2025–2026 döneminin ikinci buluşması, düşünce dünyasının kapılarını aralayarak katılımcılara yeni bir perspektif sundu. Tarih ve felsefenin iç içe geçtiği bu özel programda, "Niçin İnsan Hakları?" sorusu merkeze alınarak derin bir düşünsel yolculuk gerçekleştirildi.
Tarihi dokusu ve özel atmosferiyle her etkinliğe farklı bir anlam katan Şadırvanlı Han Kültür Merkezi, 10 Aralık Dünya İnsan Hakları Günü'nde anlamlı bir programa ev sahipliği yaptı. Her ay farklı başlıkların felsefi bir bakış açısıyla ele alınacağı Şadırvanlı Han Felsefe Konferansları, ikinci buluşmasıyla hem akademisyenlerin hem de düşünce meraklılarının yoğun ilgisini gördü.

Konferansın konuşmacısı, Bursa Uludağ Üniversitesi (BUÜ) Felsefe Tarihi Anabilim Dalı Başkanı Prof.

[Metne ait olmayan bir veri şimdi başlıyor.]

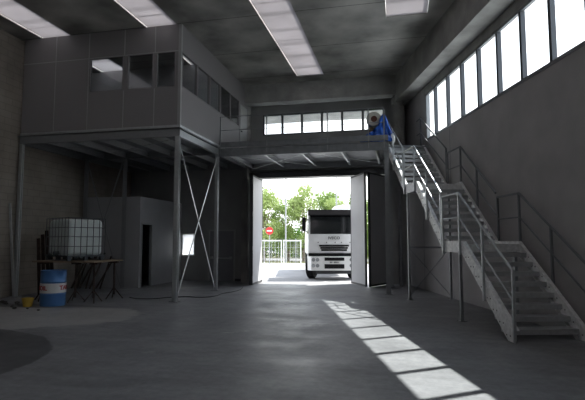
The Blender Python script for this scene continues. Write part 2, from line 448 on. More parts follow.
# ---- small bright window low in the back wall
sw = struct_root('window_7', ((sx0+sx1)/2, YB, sz0), 'small bright frosted window beside the exit door')
f = MB()
for (a, b, c0, d) in ((sx0, sx1, sz0, sz0+.05), (sx0, sx1, sz1-.05, sz1), (sx0, sx0+.05, sz0, sz1), (sx1-.05, sx1, sz0, sz1)): f.box(a, b, YB-.02, YB+.1, c0, d)
build('window_frame', f, M['white'], sw)
build('pane', MB().box(sx0+.04, sx1-.04, YB+.04, YB+.048, sz0+.04, sz1-.04), M['frost'], sw)
# ---- emergency exit door
d2 = struct_root('door_2', ((ex0+ex1)/2, YB, 0), 'grey emergency exit door with a push bar')
f = MB(); f.box(ex0, ex0+.06, YB-.03, YB+.1, 0, exh); f.box(ex1-.06, ex1, YB-.03, YB+.1, 0, exh); f.box(ex0, ex1, YB-.03, YB+.1, exh-.06, exh)
build('door_frame', f, M['joint'], d2)
lf = build('door_leaf', MB().box(ex0+.05, ex1-.05, YB+.01, YB+.06, .002, exh-.05), M['exitdoor'], d2)
pb = MB(); pb.tube((ex0+.15, YB-.09, .92), (ex1-.15, YB-.09, .92), .02); pb.box(ex0+.12, ex0+.2, YB-.1, YB+.01, .88, .98); pb.box(ex1-.2, ex1-.12, YB-.1, YB+.01, .88, .98)
build('push_bar', pb, M['galv'], lf)
# ---- big bi-fold door
d1 = struct_root('door_1', ((DX0+DX1)/2, YB, 0), 'tall industrial folding door standing open')
def leaf(p, q, name='leaf', hand=False):
    p, q = Vector((*p, 0)), Vector((*q, 0)); d = (q-p); L = d.length; d.normalize(); n = Vector((-d.y, d.x, 0))
    xf = lambda v: p+d*v[0]+n*v[1]+Vector((0, 0, v[2]))
    o = build(name, MB(xf).box(.02, L-.02, -.03, .03, .05, DH-.08), M['leaf_in'], d1)
    e = MB(xf)
    for a in (0, L-.05): e.box(a, a+.05, -.036, .036, .03, DH-.06)
    e.box(0, L, -.036, .036, .02, .09); e.box(0, L, -.036, .036, DH-.12, DH-.06)
    build('edge_seal', e, M['leaf_dark'], o)
    h = MB(xf)
    for z in (.25, 1.35, 2.6, 3.8): h.tube((L, 0, z-.08), (L, 0, z+.08), .03)
    build('hinge', h, M['leaf_dark'], o)
leaf((-5.37, 18.42), (-5.30, 16.90)); leaf((-5.80, 18.40), (-5.36, 16.88))
leaf((-1.80, 18.42), (-1.17, 17.12)); leaf((-.46, 18.40), (-1.06, 17.12))

# ------------------------------------------------------------------ office cabin on the mezzanine
OX0, OX1, OY0, OY1, OZ0 = -10.98, -5.86, 12.0, 18.0, 4.76
oc = thing('office_cabin', (OX0, OY0, OZ0), 'grey panelled office cabin with windows raised on the steel mezzanine', 'cabin')
WZ0, WZ1 = 5.91, 6.91
wf = MB(); t = .06
wins = [(-8.72, -7.64), (-7.50, -6.70), (-6.60, -6.02)]
wf.box(OX0, OX1, OY0, OY0+t, OZ0, WZ0); wf.box(OX0, OX1, OY0, OY0+t, WZ1, HC-.01)
xs = [OX0]+[v for ab in wins for v in ab]+[OX1]
for a, b in zip(xs[::2], xs[1::2]): wf.box(a, b, OY0, OY0+t, WZ0, WZ1)
build('front_panel', wf, M['panel'], oc)
jt = MB()
for x in (-9.87, -8.76, -7.61, -6.65): jt.box(x-.014, x+.014, OY0-.006, OY0+.004, OZ0+.03, WZ0-.02); jt.box(x-.014, x+.014, OY0-.006, OY0+.004, WZ1+.02, HC-.02)
jt.box(-9.884, -9.856, OY0-.006, OY0+.004, WZ0-.02, WZ1+.02); jt.box(-8.774, -8.746, OY0-.006, OY0+.004, WZ0-.02, WZ1+.02)
jt.box(OX0, OX1, OY0-.006, OY0+.004, WZ1+.0, WZ1+.025)
build('joint_strip', jt, M['joint'], oc)
build('corner_post', MB().box(OX1-.07, OX1+.012, OY0-.012, OY0+.07, OZ0, HC-.01), M['joint'], oc)
def office_window(x0, x1, yy, side=False, z1=WZ1):
    f = MB(); g = MB(); e = .022
    if not side:
        for a, b, c0, d in ((x0, x1, WZ0, WZ0+e), (x0, x1, z1-e, z1), (x0, x0+e, WZ0, z1), (x1-e, x1, WZ0, z1)): f.box(a, b, yy-.012, yy+.07, c0, d)
        g.box(x0+e, x1-e, yy+.025, yy+.03, WZ0+e, z1-e)
    else:
        for a, b, c0, d in ((x0, x1, WZ0, WZ0+e), (x0, x1, z1-e, z1), (x0, x0+e, WZ0, z1), (x1-e, x1, WZ0, z1)): f.box(yy-.07, yy+.012, a, b, c0, d)
        g.box(yy-.03, yy-.025, x0+e, x1-e, WZ0+e, z1-e)
    o = build('window', f, M['panel'], oc); build('pane', g, M['glass'], o)
for a, b in wins: office_window(a, b, OY0)
ws = MB()
swn = [(12.09, 13.10), (13.14, 14.08), (14.12, 15.0), (15.04, 15.98), (16.02, 16.95)]
ws.box(OX1-t, OX1, OY0+t, OY1, OZ0, WZ0); ws.box(OX1-t, OX1, OY0+t, OY1, WZ1, HC-.01)
ys_ = [OY0+t]+[v for ab in swn for v in ab]+[OY1]
for a, b in zip(ys_[::2], ys_[1::2]): ws.box(OX1-t, OX1, a, b, WZ0, WZ1)
build('side_panel', ws, M['panel'], oc)
build('inner_partition', MB().box(OX0+.02, OX1-.08, 14.98, 15.03, OZ0, HC-.01), M['roompanel'], oc)
for a, b in swn: office_window(a, b, OX1, True)
build('base_rail', MB().box(OX0, OX1+.03, OY0-.03, OY0, OZ0-.02, OZ0+.05).box(OX1, OX1+.03, OY0, OY1, OZ0-.02, OZ0+.05), M['galv'], oc)
# door in the side wall giving on to the gallery
dd = build('cabin_door', MB().box(OX1-.005, OX1+.025, 17.05, 17.85, OZ0+.05, OZ0+2.05), M['joint'], oc)
build('door_handle', MB().box(OX1+.02, OX1+.06, 17.12, 17.24, OZ0+1.0, OZ0+1.03), M['darkplastic'], dd)

# ------------------------------------------------------------------ mezzanine under the office
mz = thing('mezzanine_platform', (-5.93, 12.06, 0), 'galvanised steel mezzanine on tall columns carrying the grey office cabin', 'platform')
def column(x, y, parent, top=4.5, m='galv', w=.11):
    c = MB(); h = w/2
    g=h*.8; c.box(x-h, x+h, y-g, y-g+.012, .02, top); c.box(x-h, x+h, y+g-.012, y+g, .02, top); c.box(x-.007, x+.007, y-g+.012, y+g-.012, .02, top)
    o = build('column', c, M[m], parent)
    build('base_plate', MB().box(x-.12, x+.12, y-.12, y+.12, 0, .02), M['galvdull'], o)
def brace(p, q, parent, m='galv', w=.045): build('brace', MB().bar(p, q, w, .01, (q[0]-p[0] and 0, 1, 0) if abs(q[0]-p[0]) > abs(q[1]-p[1]) else (1, 0, 0)), M[m], parent)
column(-5.93, 12.06, mz, 4.5, w=.13)
column(-10.97, 12.06, mz); column(-5.93, 14.98, mz); column(-9.32, 14.95, mz, m='galvdull'); column(-10.85, 14.95, mz, m='galvdull')
column(-5.93, 18.2, mz, m='galvdull'); column(-10.97, 18.2, mz, m='galvdull')
def ibeam(p, q, parent, h=.24, z=4.5, m='galv', name='beam', w=.1):
    p, q = Vector((*p, z)), Vector((*q, z)); b = MB()
    b.bar(p+Vector((0, 0, .008)), q+Vector((0, 0, .008)), w, .012); b.bar(p+Vector((0, 0, h-.008)), q+Vector((0, 0, h-.008)), w, .012); b.bar(p+Vector((0, 0, h/2)), q+Vector((0, 0, h/2)), .012, h)
    return build(name, b, M[m], parent)
ibeam((-11.05, 12.05), (-5.87, 12.05), mz, m='galvdull'); ibeam((-5.93, 12.1), (-5.93, 18.4), mz); ibeam((-11.03, 12.1), (-11.03, 18.4), mz, m='galvdull')
ibeam((-11.05, 15.0), (-5.98, 15.0), mz, m='galvdull'); ibeam((-11.05, 18.35), (-5.98, 18.35), mz, m='galvdull')
for k, x in enumerate((-10.2, -9.35, -8.5, -7.65, -6.8)):
    ibeam((x, 12.1), (x, 18.3), mz, h=.18, z=4.53, name='joist', w=.07)
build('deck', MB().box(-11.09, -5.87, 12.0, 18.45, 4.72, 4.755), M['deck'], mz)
brace((-5.93, 12.12, 4.4), (-5.93, 14.9, .12), mz); brace((-5.90, 12.12, .12), (-5.90, 14.9, 4.4), mz)
brace((-10.8, 14.93, 4.4), (-9.38, 14.93, .1), mz, 'galvdull'); brace((-10.8, 14.91, .1), (-9.38, 14.91, 4.4), mz, 'galvdull')
ct = MB(S) if False else MB(); ct.bar((-11.0, 12.2, 4.5), (-6.0, 14.9, 4.5), .03, .006); ct.bar((-11.0, 14.9, 4.49), (-6.0, 12.2, 4.49), .03, .006)
build('tie_rod', ct, M['galvdull'], mz)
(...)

Dr. Metin Becermen, insan hakları kavramını tüm yönleriyle ele alarak katılımcılara etkileyici bir anlatım sundu.
"İnsan Kavramı Geniş ve Çok Yönlüdür"
İnsan haklarının yalnızca hukuki bir zemin değil, aynı zamanda insan olmanın en temel değerlerinden biri olduğunu belirten Becermen, sözlerinde şu ifadeleri kullandı:
"İnsan hakları dediğimizde, aslında kavramın iki yönü olduğunu unutmamak gerekiyor. Bir tarafta insan var, diğer tarafta ise insanın hakları. Hak kavramı çoğu zaman hukukla ilişkilidir ama insan hakları hukukun tamamını değil, sadece belirli bir bölümünü ifade eder. Bu nedenle önce 'insan' kavramının kendisini düşünmek gerekir. İnsan deyince ne anlıyoruz? Felsefe tarihi boyunca bu soruya çok farklı yanıtlar verilmiş. Bugün sıradan birine 'insan nedir?' diye sorduğunuzda üç farklı cevap almanız mümkündür. Bu da insan kavramının ne kadar geniş ve çok yönlü olduğunu gösterir." diye konuştu.

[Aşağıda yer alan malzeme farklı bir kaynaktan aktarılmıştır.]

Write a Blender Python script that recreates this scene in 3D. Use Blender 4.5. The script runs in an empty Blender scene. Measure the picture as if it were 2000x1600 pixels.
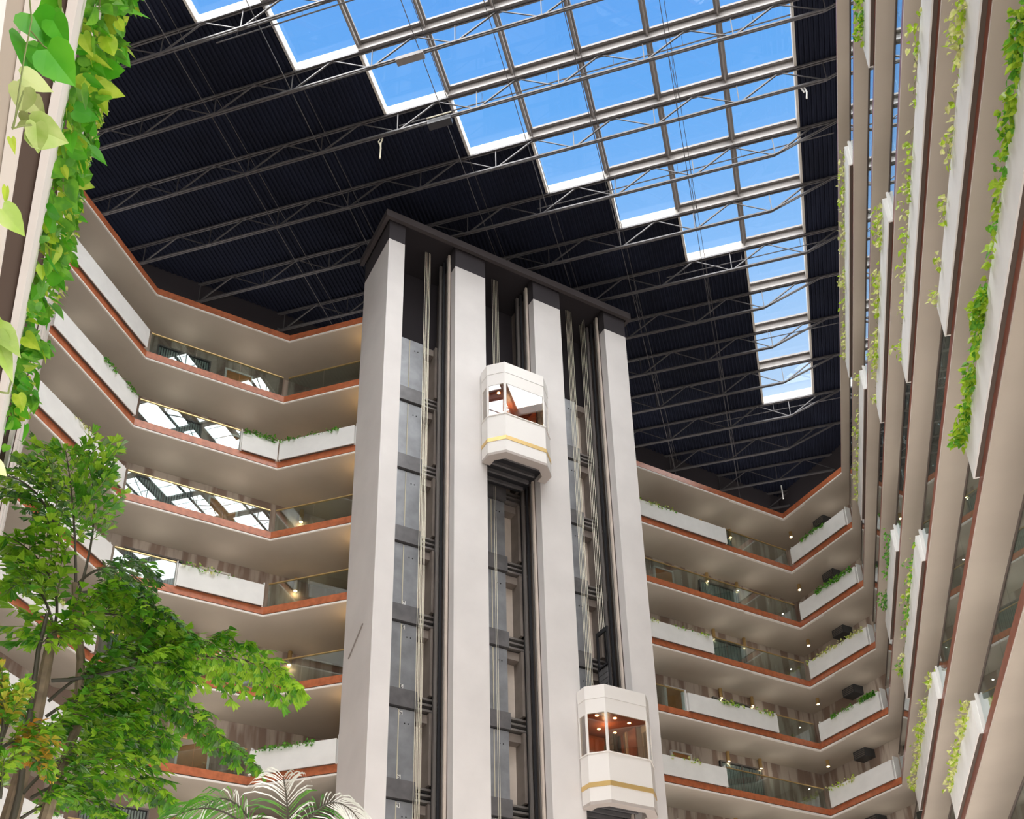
import bpy, math, random
from mathutils import Vector, Matrix, noise
random.seed(7)
S2 = 2 ** .5
# ------------------------------------------------------------------ camera, sky, exposure
scene = bpy.context.scene
col = scene.collection
PXF, PCX, PCY = 2122.44, 1000.0, 1367.60          # focal length and principal point in pixels of a 2000 x 1600 frame
pitch, roll, azim = 0.46374, -0.0217, math.radians(15.46665)
_f = Vector((0, math.cos(pitch), math.sin(pitch))); _u = Vector((0, -math.sin(pitch), math.cos(pitch))); _x = Vector((1, 0, 0))
_X = _x * math.cos(roll) + _u * math.sin(roll); _U = -_x * math.sin(roll) + _u * math.cos(roll)
_R = Matrix.Rotation(azim, 3, 'Z')
CX, CU, CF = _R @ _X, _R @ _U, _R @ _f
cam_d = bpy.data.cameras.new('camera')
cam_d.sensor_fit = 'HORIZONTAL'; cam_d.sensor_width = 36; cam_d.lens = PXF / 2000 * 36
cam_d.shift_y = (PCY - 800) / 2000; cam_d.clip_start = .05; cam_d.clip_end = 500
cam = bpy.data.objects.new('camera', cam_d); col.objects.link(cam)
cam.matrix_world = Matrix(((CX.x, CU.x, -CF.x, 0), (CX.y, CU.y, -CF.y, 0), (CX.z, CU.z, -CF.z, 0), (0, 0, 0, 1)))
scene.camera = cam
def P(px, py, hd):                                  # a point seen at a pixel, hd metres away on plan
    d = CF + CX * ((px - PCX) / PXF) - CU * ((py - PCY) / PXF)
    return d * (hd / math.hypot(d.x, d.y))
scene.view_settings.view_transform = 'Standard'; scene.view_settings.look = 'None'
scene.view_settings.gamma = 1; scene.view_settings.exposure = 0.12
world = bpy.data.worlds.new('sky'); scene.world = world; world.use_nodes = True
nt = world.node_tree; nt.nodes.clear()
wo = nt.nodes.new('ShaderNodeOutputWorld'); bg = nt.nodes.new('ShaderNodeBackground')
tc = nt.nodes.new('ShaderNodeTexCoord'); sp = nt.nodes.new('ShaderNodeSeparateXYZ'); rp = nt.nodes.new('ShaderNodeValToRGB')
nt.links.new(tc.outputs['Generated'], sp.inputs[0]); nt.links.new(sp.outputs['Z'], rp.inputs[0])
mr = nt.nodes.new('ShaderNodeMapRange'); mr.inputs[1].default_value = -1; mr.inputs[2].default_value = 1
nt.links.new(sp.outputs['Z'], mr.inputs[0]); nt.links.new(mr.outputs[0], rp.inputs[0])
r_ = rp.color_ramp; r_.elements[0].position = 0; r_.elements[0].color = (3.0, 2.72, 2.5, 1)
r_.elements[1].position = 1; r_.elements[1].color = (.08, .26, .80, 1)
def stop(z, c):
    e = r_.elements.new((z + 1) / 2); e.color = (*c, 1)
stop(-.05, (3.6, 3.4, 3.2)); stop(.1, (4.6, 4.6, 4.6)); stop(.45, (4.2, 4.3, 4.5)); stop(.56, (1.3, 1.4, 1.5)); stop(.60, (.90, .97, 1.05))
stop(.66, (.47, .67, .93)); stop(.74, (.26, .52, .92)); stop(.82, (.14, .41, .88))
SUND = Vector((.60, -.62, .52)).normalized()        # bright thin cloud around the sun, behind the camera
dp = nt.nodes.new('ShaderNodeVectorMath'); dp.operation = 'DOT_PRODUCT'; dp.inputs[1].default_value = SUND
nt.links.new(tc.outputs['Generated'], dp.inputs[0])
gm = nt.nodes.new('ShaderNodeMapRange'); gm.interpolation_type = 'SMOOTHSTEP'; gm.inputs[1].default_value = .30; gm.inputs[2].default_value = .85; gm.inputs[3].default_value = 0; gm.inputs[4].default_value = 1
nt.links.new(dp.outputs['Value'], gm.inputs[0])
gx = nt.nodes.new('ShaderNodeMix'); gx.data_type = 'RGBA'; gx.inputs[7].default_value = (8.4, 8.3, 8.1, 1)
nt.links.new(gm.outputs[0], gx.inputs[0]); nt.links.new(rp.outputs[0], gx.inputs[6])
nt.links.new(gx.outputs[2], bg.inputs[0]); nt.links.new(bg.outputs[0], wo.inputs[0]); bg.inputs[1].default_value = 1.0
sun_d = bpy.data.lights.new('sun', 'SUN'); sun_d.energy = 4.0; sun_d.angle = math.radians(35); sun_d.color = (1, .96, .9)
sun = bpy.data.objects.new('sun', sun_d); col.objects.link(sun); sun.location = (0, 0, 60)
sun.rotation_euler = Vector((.50, .42, -1.0)).to_track_quat('-Z', 'Y').to_euler()   # light travels this way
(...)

"İnsan Haklarının Temelinde Saygı ve Sevgi Bulunur"
Programın moderatörlüğünü üstlenen BUÜ Sistematik Felsefe Anabilim Dalı Başkanı Prof. Dr. Ogün Ürek ise konuya dair yönlendirici sorularıyla oturumda yeni ufuklar açtı.

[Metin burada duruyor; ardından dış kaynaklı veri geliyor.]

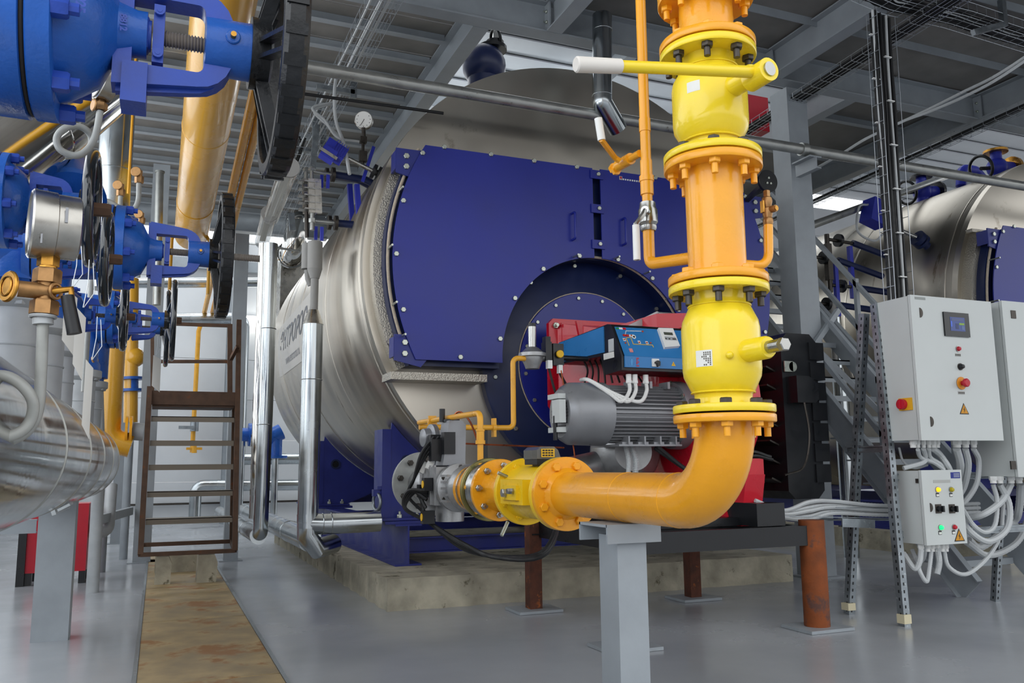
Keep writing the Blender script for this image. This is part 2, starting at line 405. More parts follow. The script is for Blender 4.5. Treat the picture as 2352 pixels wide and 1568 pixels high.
# ---------------------------------------------------------------- roof steel and back aisle
solo('roof_beam',B().ibeam((-9,14.8,8.1),(26,14.8,8.1),.4,.2),'grey','pale roof beam seen in the gap above the boiler','beam')
solo('roof_beam',B().ibeam((7.3,7,8.3),(7.3,19,8.3),.35,.2),'grey','roof beam running back above the boiler gap','beam')
for z,l in ((5.45,'lower'),(7.05,'upper')):
    solo('wall_rail',B().chan((-9,18.8,z),(26,18.8,z),.22,.1),'grey',f'{l} grey wall rail at the window strip','beam','wall rails at the windows')
for i,x in enumerate((1.35,5.5,10.5,14.5)):
    solo('wall_column',B().ibeam((x,18.75,0),(x,18.75,9),.25,.25,up=(0,1,0)),'grey',f'grey wall column at the back, {["behind the ladder","behind the near boiler","between the boilers","far right"][i]}','column','wall columns at the back')
t=thing('tube_light','lit white tube lamp on the back wall left of the boiler','lamp',(1.9,18.9,3.9))
q0=at(545,734,Y=18.82); q1=at(640,734,Y=18.82)
part(t,'tube',B().cyl(q0,q1,.07),'tube_on'); part(t,'housing',B().box((q0+q1)/2+V((0,.1,.05)),(q1.x-q0.x,.08,.08)),'whitep')
# ================================================================ BOILER
BC=V((3.556,6.87,2.8)); BR=2.05
def bp(r,deg,y): return V((BC.x+r*math.cos(math.radians(deg)),y,BC.z+r*math.sin(math.radians(deg))))
def arcpts(cx,cz,r,a0,a1,n):
    return [(cx+r*math.cos(math.radians(a0+(a1-a0)*i/n)),cz+r*math.sin(math.radians(a0+(a1-a0)*i/n))) for i in range(n+1)]
bo=thing('boiler','near silver clad boiler with blue door plates and a red burner','boiler',(3.556,6.87,.245),'clad boilers')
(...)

Konuşmasına insan haklarının özünü hatırlatarak başlayan Ürek, "İnsan haklarını konuşurken arka planda duran iki temel değer bulunur. Bunlardan biri insana saygı, diğeri insan sevgisidir. İnsana saygı, uzun yıllardır üzerinde çalıştığım bir konu. Yüksek lisans tezimi de bunun üzerine hazırlamıştım. İnsan sevgisi ise insan haklarının temelini oluşturan en önemli ilkedir. Çoğu zaman fark etmiyoruz ama 11. ve 12. yüzyıl Anadolu'su, Avrupa Orta Çağ karanlığını yaşarken aslında adeta bir aydınlanma dönemiydi. Yunus Emre, Mevlana gibi isimler, insan sevgisini merkezine alan düşünceleriyle bu topraklara yön verdiler. Bu geleneğin insan hakları fikrine büyük katkısı olduğunu unutmamak gerekir. Bu vesileyle bu etkinliğe katkı sunan herkese yürekten teşekkür ediyorum" şeklinde konuştu.

Programın sonunda Osmangazi Kent Konseyi Genel Sekreteri Sosyolog Mutlu Çınar, katılımcılara günün anısına teşekkür sertifikaları takdim etti.